If it were not for the promise of the avant-garde having failed us, first during Vietnam, and then Iraq, and now simply the unwillingness of its constituents, its institutions, its periodicals to let go of self-righteous jingoism that for over half a century have held all other views in contempt, this story might not have needed to be written. We have lost our way in this jaded closure of intellectual decadence - a sophistication which long ago denied the simple truth that the human image made compassionately has always had something to tell us about ourselves. If we can only get the avant-garde to get off our backs, we might regain what art once offered in support of our humanity.
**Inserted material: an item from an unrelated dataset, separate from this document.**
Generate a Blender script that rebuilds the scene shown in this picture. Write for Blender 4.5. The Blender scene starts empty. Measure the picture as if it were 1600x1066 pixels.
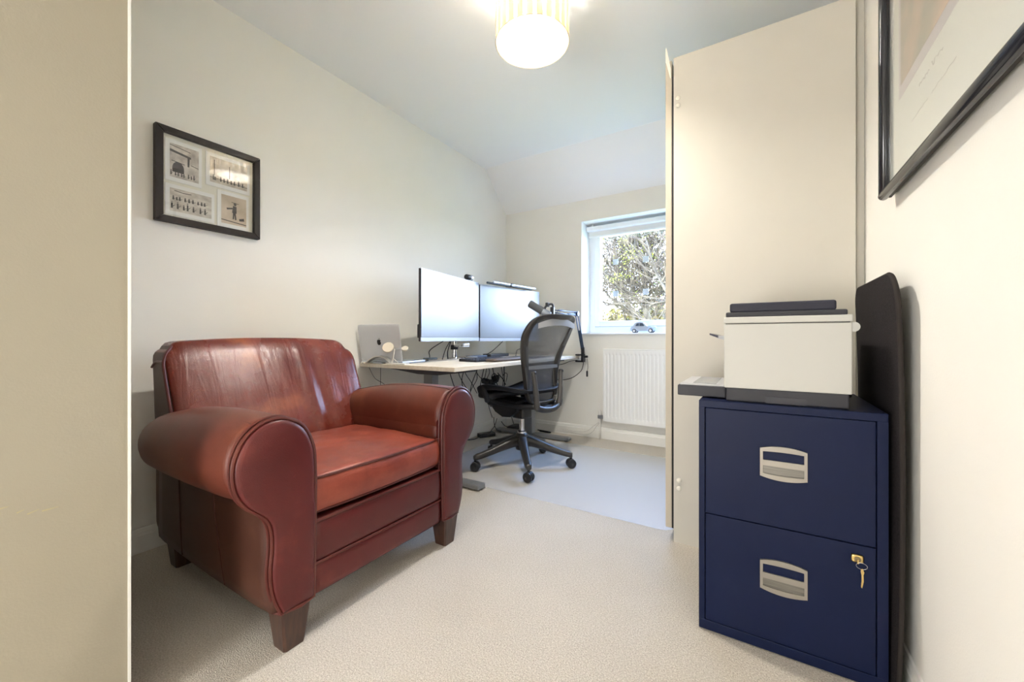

Still, despite the example of following in a great heritage far exceeds any other claim for our attention; this artist’s memoir is viewed as vanity. Clearly it is of minor concern but for the cultural stasis imposed on us by our leading institutions. If it were error to align one’s purpose with that tradition now eclipsed by the pedagogical entitlement of the common dressed in the dandy calculation of neo- Duchampian cunning; his parading deserves our displeasure.

So if you’re wondering how the title Narcissus Dancing arrived; frankly it came by accident as this artist twirled before a painting while being photographed in an open space where he often dances alone. Aptly, the painting is called Narcissus as it is the artist who is its model. Still people like to judge; but if others see meanness in self-sufficiency, so be it. He’ll dance to that!

Believing in oneself is the greatest blessing of all; for no one undertakes a great journey without an abundance of faith; for only those with courage go alone to listen in its silence to what the heart can hear and see; how else to find your fate but to enter into sacred places alone.